Method chaining

Peter Otten __peter__ at web.de
Fri Nov 22 10:20:03 EST 2013


Steven D'Aprano wrote:

> On Fri, 22 Nov 2013 13:08:03 +0100, Peter Otten wrote:
> 
>> These things are nice to write as long as you omit the gory details, but
>> personally I don't want to see the style it favours in my or other
>> people's code.
> 
> There's not really a lot of difference 

That cuts both ways ;)

> between:
> 
>     obj = MyClass()
>     obj.spam()
>     obj.eggs()
>     obj.cheese()
> 
> and
> 
>     obj = MyClass().spam().eggs().cheese()
> 
> 
> except the first takes up a lot more vertical space. 

I've not yet run short of vertical space ;)

> Chained method calls is idiomatic in some languages. 

Languages with mutable objects?

> If there is a problem with it, it is that
> it doesn't make it clear that each method call is being used only for its
> side-effects, rather than it being a series of distinct objects.
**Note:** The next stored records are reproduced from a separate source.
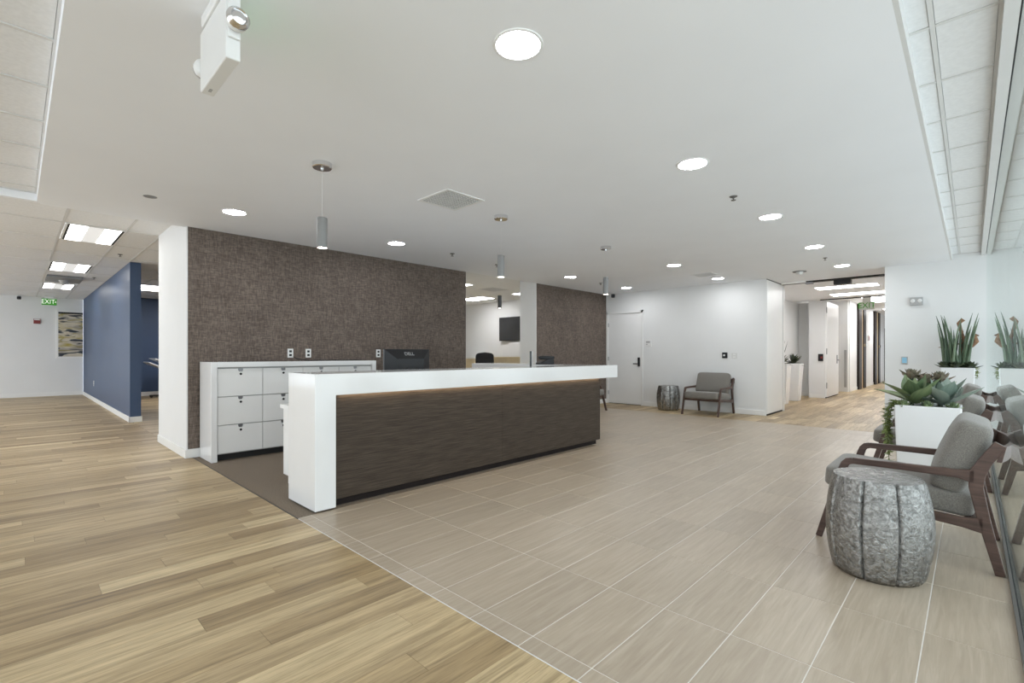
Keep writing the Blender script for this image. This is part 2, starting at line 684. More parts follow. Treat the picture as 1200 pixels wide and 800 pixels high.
# ================================================================== STRUCTURE
SOF = 2.72          # underside of the plaster soffit
ZT = 2.80           # tile ceiling near the camera and along the glass
ZL = 2.87           # tile ceiling of the left corridor
XW = -6.64          # plane of the woven wall
YB = 10.33          # plane of the back wall
XG = 0.165          # glass line

# ---- floor: vinyl planks, one object each where they can be told apart
PW, PL, PT, GAP = 0.1524, 1.22, 0.005, 0.0007
floor = struct(MB().box(-19.6, XG, -4.5, 1.457, -0.08, -PT).add([], []).build('floor', 'substrate'),
               'light oak vinyl plank floor sweeping from camera to far left corridor', 'floor')
YEDGE = 1.457
plank_full = None
stuffmb = MB()


def plank_obj(x0, x1, y0, y1, parent, cache={}):
    key = (round(x1 - x0, 4), round(y1 - y0, 4))
    if key not in cache:
        w, l = key
        cache[key] = MB().box(GAP, w - GAP, GAP, l - GAP, -PT, 0).mesh('plank', 'plank')
    return link('plank', cache[key], parent, (x0, y0, 0))


row = 0
x = XG
while x > -19.5:
    x0 = x - PW
    off = (row * 0.437 + rnd.random() * 0.25) % PL
    y = YEDGE
    first = PL - off
    if first < 0.15:
        first += 0.3
    yy = [YEDGE]
    y = YEDGE - first
    while y > -4.4:
        yy.append(y)
        y -= PL
    yy.append(-4.5)
    for a, b in zip(yy[:-1], yy[1:]):
        xc, yc = (x0 + x) / 2, (a + b) / 2
        d = -math.sin(R(43.9)) * xc + math.cos(R(43.9)) * a
        near = x0 > -7.6 and a > -1.25 and d > 0.7
        if near:
            plank_obj(x0, x, b, a, floor)
        else:
            stuffmb.box(x0 + GAP, x - GAP, b + GAP, a - GAP, -PT, 0)
    x = x0
    row += 1
sp = stuffmb.build('distant_planks', 'plank', floor)
sp['kind'] = 'stuff'

# blue room floor, far hall floor
def plank_field(name, x0, x1, y0, y1, label):
    base = struct(MB().box(x0, x1, y0, y1, -0.08, -PT).build(name, 'substrate'), label, 'floor')
    mb = MB()
    x = x0
    while x < x1 - 0.01:
        xe = min(x + PW, x1)
        y = y0 - rnd.random() * PL
        while y < y1:
            a, b = max(y, y0), min(y + PL, y1)
            if b - a > 0.02:
                mb.box(x + GAP, xe - GAP, a + GAP, b - GAP, -PT, 0)
            y += PL
        x = xe
    s = mb.build('planks', 'plank', base)
    s['kind'] = 'stuff'
    return base


plank_field('floor_side_room', -19.6, -8.2, 1.457, 6.0, 'oak plank floor of the blue side room')
plank_field('floor_hall', -6.64, XG, 9.32, YB, 'strip of oak planks along the back wall before the tiles')
plank_field('floor_corridor', -4.0, -0.95, YB, 28.0, 'oak plank floor of the back corridor beyond the opening')

# ---- tiles
TX, TY = 0.305, 0.6085
grout = struct(MB().box(-3.62, XG, 1.457, 9.32, -0.06, -0.0016).box(XW, -3.62, 5.40, 9.32, -0.06, -0.0016).build('floor_tiles', 'grout'),
               'taupe stone tile floor in front of the reception desk', 'floor')
TG = 0.0019


def tile(x0, x1, y0, y1, cache={}):
    key = (round(x1 - x0, 3), round(y1 - y0, 3))
    if key not in cache:
        w, l = key
        c = 0.0012
        mb = MB().taper((TG, w - TG, TG, l - TG, -0.01), (TG, w - TG, TG, l - TG, -c))
        mb.v = mb.v[:]
        mb = MB()
        mb.taper((TG, w - TG, TG, l - TG, -0.01), (TG, w - TG, TG, l - TG, -c))
        mb.taper((TG, w - TG, TG, l - TG, -c), (TG + c, w - TG - c, TG + c, l - TG - c, 0))
        cache[key] = mb.mesh('tile', 'stone_tile')
    return link('tile', cache[key], grout, (x0, y0, 0))


ys = [1.457, 1.555] + [2.162 + TY * k for k in range(0, 12)]
ys = [v for v in ys if v < 9.25] + [9.32]
xs_main = [XG, -0.15] + [-0.15 - TX * k for k in range(1, 12)] + [-3.62]
xs_back = [-3.505 - TX * k for k in range(0, 11)] + [XW]
for a, b in zip(ys[:-1], ys[1:]):
    xl = list(xs_main)
    if b > 5.45:
        xl = xs_main[:-1] + [v for v in xs_back if v < -3.51]
    for x1, x0 in zip(xl[:-1], xl[1:]):
        if a < 5.40 < b and x1 < -3.5 and x1 > -3.51:
            tile(-3.62, x1, a, 5.40)
        if b > 5.45 and x1 < -3.45:
            tile(x0, x1, max(a, 5.40), b)
        else:
            tile(x0, x1, a, b)
struct(MB().box(XW, -3.60, 1.449, 1.457, -0.02, 0.003).build('trim_1', 'dark_strip'),
       'thin dark transition strip where planks meet the carpet', 'trim')
struct(MB().box(-3.60, XG, 1.4525, 1.457, -0.02, 0.0015).build('trim_9', 'grid_metal'),
       'thin pale metal transition strip where planks meet the tiles', 'trim')
struct(MB().box(XW, -3.62, 1.457, 5.40, -0.06, 0.0).build('floor_carpet', 'carpet'), 'brown grey carpet behind the reception desk', 'carpet')

# ---- soffit and ceilings
struct(MB().box(XW, -0.245, 0.17, 15.4, SOF, SOF + 0.3).build('ceiling', 'ceiling_paint'), 'smooth white plaster soffit over the reception', 'ceiling')


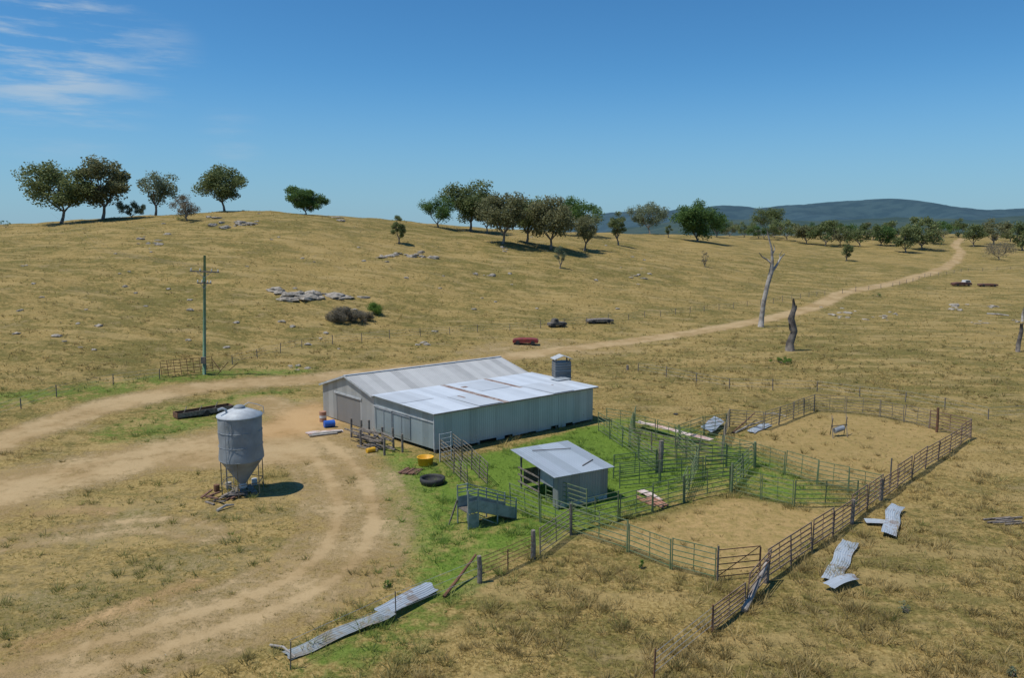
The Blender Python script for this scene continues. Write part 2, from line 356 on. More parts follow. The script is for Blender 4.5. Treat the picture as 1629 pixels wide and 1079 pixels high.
c = mix_(nt, math_(nt, 'MULTIPLY', ramp_(nt, strk, 0.50, 0.62), 0.6), c, (0.39, 0.285, 0.12))
c = mix_(nt, math_(nt, 'MULTIPLY', ramp_(nt, strk, 0.45, 0.33), 0.6), c, (0.135, 0.125, 0.038))
c = mix_(nt, math_(nt, 'MULTIPLY', ramp_(nt, fine, 0.58, 0.70), 0.6), c, (0.115, 0.092, 0.032))
c = mix_(nt, math_(nt, 'MULTIPLY', math_(nt, 'MULTIPLY', ramp_(nt, mid, 0.58, 0.68), ramp_(nt, fine, 0.4, 0.6)), 0.5), c, (0.38, 0.28, 0.15))
grn = mix_(nt, ramp_(nt, vf, 0.3, 0.7), (0.085, 0.15, 0.018), (0.17, 0.25, 0.042))
gf = math_(nt, 'ADD', Gm, math_(nt, 'MULTIPLY', math_(nt, 'SUBTRACT', gr, 0.5), 2.6))
gf = math_(nt, 'MULTIPLY', ramp_(nt, gf, 0.2, 0.8), ramp_(nt, Gm, 0.02, 0.3))
c = mix_(nt, gf, c, grn)
dirt = mix_(nt, ramp_(nt, mid, 0.35, 0.65), (0.36, 0.25, 0.12), (0.45, 0.33, 0.175))
dirt = mix_(nt, math_(nt, 'MULTIPLY', ramp_(nt, vf, 0.5, 0.7), 0.55), dirt, (0.28, 0.195, 0.088))
dirt = mix_(nt, math_(nt, 'MULTIPLY', Om, 0.6), dirt, (0.50, 0.28, 0.11))
pf = mix_(nt, ramp_(nt, fine, 0.35, 0.65), (0.43, 0.295, 0.125), (0.30, 0.225, 0.08))
pf = mix_(nt, ramp_(nt, vf, 0.54, 0.68), pf, (0.21, 0.155, 0.06))
pj = ramp_(nt, math_(nt, 'ADD', Pm, math_(nt, 'ADD', math_(nt, 'MULTIPLY', math_(nt, 'SUBTRACT', fine, 0.5), 1.2), math_(nt, 'MULTIPLY', math_(nt, 'SUBTRACT', mid, 0.5), 1.2))), 0.2, 0.9)
c = mix_(nt, pj, c, pf)
dj = math_(nt, 'ADD', math_(nt, 'MULTIPLY', math_(nt, 'SUBTRACT', fine, 0.5), 1.2), math_(nt, 'ADD', math_(nt, 'MULTIPLY', math_(nt, 'SUBTRACT', mid, 0.5), 1.0), math_(nt, 'MULTIPLY', math_(nt, 'SUBTRACT', vf, 0.5), 1.2)))
df = math_(nt, 'MULTIPLY', ramp_(nt, math_(nt, 'ADD', Dm, dj), 0.08, 0.92), ramp_(nt, Dm, 0.0, 0.3))
c = mix_(nt, df, c, dirt)
nt.links.new(c, b.inputs['Base Color']); b.inputs['Roughness'].default_value = 0.95; b.inputs['Specular IOR Level'].default_value = 0.1
bp = N(nt, 'ShaderNodeBump'); bp.inputs['Strength'].default_value = 0.8; bp.inputs['Distance'].default_value = 0.14
hh = math_(nt, 'ADD', math_(nt, 'MULTIPLY', fine, 1.5), math_(nt, 'MULTIPLY', vf, 0.7))
nt.links.new(math_(nt, 'MULTIPLY', hh, math_(nt, 'SUBTRACT', 1.0, math_(nt, 'MULTIPLY', df, 0.75))), bp.inputs['Height']); nt.links.new(bp.outputs[0], b.inputs['Normal'])

# ------------------------------------------------------------------ grass tufts (uncountable)
def grass(name, n, r0, r1, hmin, hmax, wid, B, thr, seed=1, tint=None):
    rs = np.random.RandomState(seed)
    r = r0*(r1/r0)**rs.rand(n); a = np.radians(rs.uniform(-37, 37, n)); x = r*np.sin(a); y = r*np.cos(a)
    cl = np.sin(x*0.9+2*np.sin(y*0.37))*np.sin(y*0.8+1.5*np.sin(x*0.31)) + 0.5*np.sin(x*2.3+y)*np.sin(y*2.1-x)
    d, g, p, o = masks(x, y)
    keep = (rs.rand(n) > d*1.35) & (rs.rand(n) > p*0.9) & (cl + rs.randn(n)*0.6 + 0.4*sm(x, 0, 12) > thr)
    A0 = G(692, 722); lx = (x-A0.x)*math.cos(R(38.3)) + (y-A0.y)*math.sin(R(38.3)); ly = -(x-A0.x)*math.sin(R(38.3)) + (y-A0.y)*math.cos(R(38.3))
    keep &= ~((lx > -1.0) & (lx < 16.3) & (ly > 0.2) & (ly < 16.6))
    x, y, g, d = x[keep], y[keep], g[keep], d[keep]; n = len(x); z = H(x, y) - 0.02
    hs = rs.uniform(hmin, hmax, n) * (1 - 0.5*d)
    X = np.repeat(x, B); Y = np.repeat(y, B); Z = np.repeat(z, B); h = np.repeat(hs, B) * rs.uniform(0.5, 1.1, n*B)
    t = rs.rand(n*B)*2*np.pi; lean = rs.uniform(0.3, 1.2, n*B)*h; rad = rs.rand(n*B)*np.repeat(hs, B)*0.5
    bx = X + np.cos(t)*rad; by = Y + np.sin(t)*rad; t2 = rs.rand(n*B)*np.pi
    w = wid * rs.uniform(0.5, 1.2, n*B)
    v0 = np.stack([bx - np.cos(t2)*w, by - np.sin(t2)*w, Z], -1); v1 = np.stack([bx + np.cos(t2)*w, by + np.sin(t2)*w, Z], -1)
    v2 = np.stack([bx + np.cos(t)*lean, by + np.sin(t)*lean, Z + h], -1)
    V = np.stack([v0, v1, v2], 1).reshape(-1, 3); Fc = np.arange(len(V)).reshape(-1, 3)
    me = npmesh(name, V, Fc, 3)
    dry1 = np.array([0.56, 0.425, 0.18]); dry2 = np.array([0.23, 0.18, 0.062]); gr1 = np.array([0.20, 0.30, 0.055])
    k = rs.rand(n)[:, None]; ca = dry1*k + dry2*(1-k); gg = np.clip(g*1.5 + (rs.rand(n) < 0.12)*0.5*(rs.rand(n)), 0, 1)[:, None]
    if tint is not None: ca = ca*0.45 + 0.55*np.array(tint)
    ca = ca*(1-gg) + gr1*gg; ca = np.repeat(ca, B*3, axis=0); ca = np.concatenate([ca, np.ones((len(ca), 1))], -1)
    at = me.color_attributes.new('tint', 'FLOAT_COLOR', 'POINT'); at.data.foreach_set('color', ca.astype(np.float32).ravel())
    me.materials.append(GM); ob = bpy.data.objects.new(name, me); C.objects.link(ob); ob['kind'] = 'stuff'; return ob
GM, nt, b = newmat('grass_blades'); a = N(nt, 'ShaderNodeAttribute', attribute_name='tint')
nt.links.new(a.outputs['Color'], b.inputs['Base Color']); b.inputs['Roughness'].default_value = 0.8
tr = N(nt, 'ShaderNodeBsdfTranslucent'); nt.links.new(a.outputs['Color'], tr.inputs[0]); ms = N(nt, 'ShaderNodeMixShader'); ms.inputs[0].default_value = 0.4
nt.links.new(b.outputs[0], ms.inputs[1]); nt.links.new(tr.outputs[0], ms.inputs[2]); nt.links.new(ms.outputs[0], nt.nodes['Material Output'].inputs[0])
tag(grass('short_grass', 60000, 24, 100, 0.08, 0.22, 0.02, 6, -0.3, seed=1), 'short dry and green pasture grass around the sheds and yards', 'grass')
tag(grass('grass_tussocks', 11000, 25, 130, 0.28, 0.6, 0.024, 24, 0.7, seed=2), 'taller straw coloured grass tussocks scattered in the pasture', 'grass')
tag(grass('hillside_grass', 18000, 85, 260, 0.2, 0.45, 0.06, 5, 0.1, seed=5, tint=(0.36, 0.275, 0.10)), 'long dry grass covering the hillside behind the track', 'grass')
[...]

But in
> my opinion that flaw is a very minor one.
> 
> The nice thing about using an explicit method chaining call rather than
> building your class to support it by default is that the initial call to
> the adaptor signals that everything that follows is called only for the
> side-effects.
> 
>     obj = chained(MyClass()).spam().eggs().cheese()

      obj = MyClass(); obj.spam(); obj.eggs(); obj.cheese()

OK, that one is disgusting...

Anyway, I'd like to see a sequence of method names taken from actual code 
that profits from this chaining pattern.